Bernd Lucke, the party's founder, won the support of two-thirds of the 1,473 delegates on Saturday at the Bremen Congress Center in the northwest of the country. The party is now set to have just one chairperson by December.
The AfD is "not a bowling club or a rabbit breading association that we can run in our spare time," Lucke told delegates on Saturday, noting that the three-chair leadership's record over two years has been "botched," and is in need of "professionalization," Reuters reported.
The two year old, 20,000 member party has been gaining strength in several state parliaments in the country's east, and in the European Parliament, where it gained 7 of the 96 seats reserved for Germany at the May, 2014 elections. It has no representation at the Bundestag.
About 7,000 left-wing protesters and trade unionists came out to protest the congress on Sunday, up from about 3,500 a day earlier. The protesters carried signs saying that the "AfD, PEGIDA and Co." are not welcome in their city, referencing the right-wing anti-immigration protest movement known as the 'Patriotic Europeans Against the Islamization of the West.' AfD's anti-immigration stance has been described as racist and Islamophobic by leftist groups.
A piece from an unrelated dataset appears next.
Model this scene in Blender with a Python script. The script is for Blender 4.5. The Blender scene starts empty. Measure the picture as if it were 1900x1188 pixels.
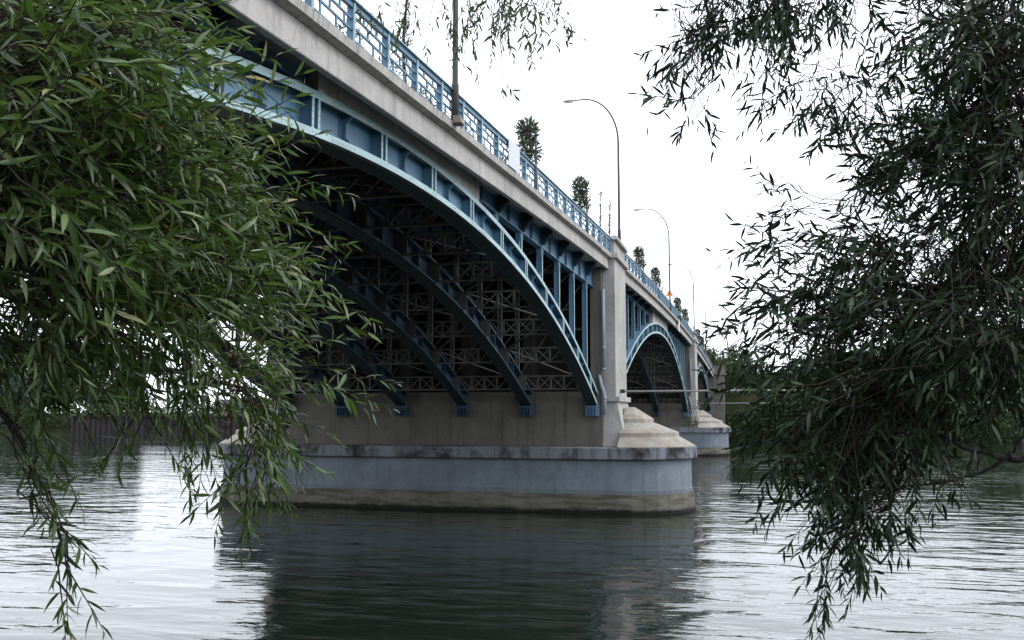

The AfD exploded onto the German political scene in early 2013 with a right-wing Euro-skeptic platform, including populist calls for law and order, immigration reform and family values. The party is still finding its ideological way, and expects to finalize its programme in November. One of the party's current co-chairs, Frauke Petry, criticized Lucke for the latter's support of sanctions against Russia, and noted that the US and NATO are far more dangerous for European and global security than Russia.
A Hamburg regional election coming up in two weeks is expected to serve as a test for whether the party can win seats in state parliaments outside the country's east.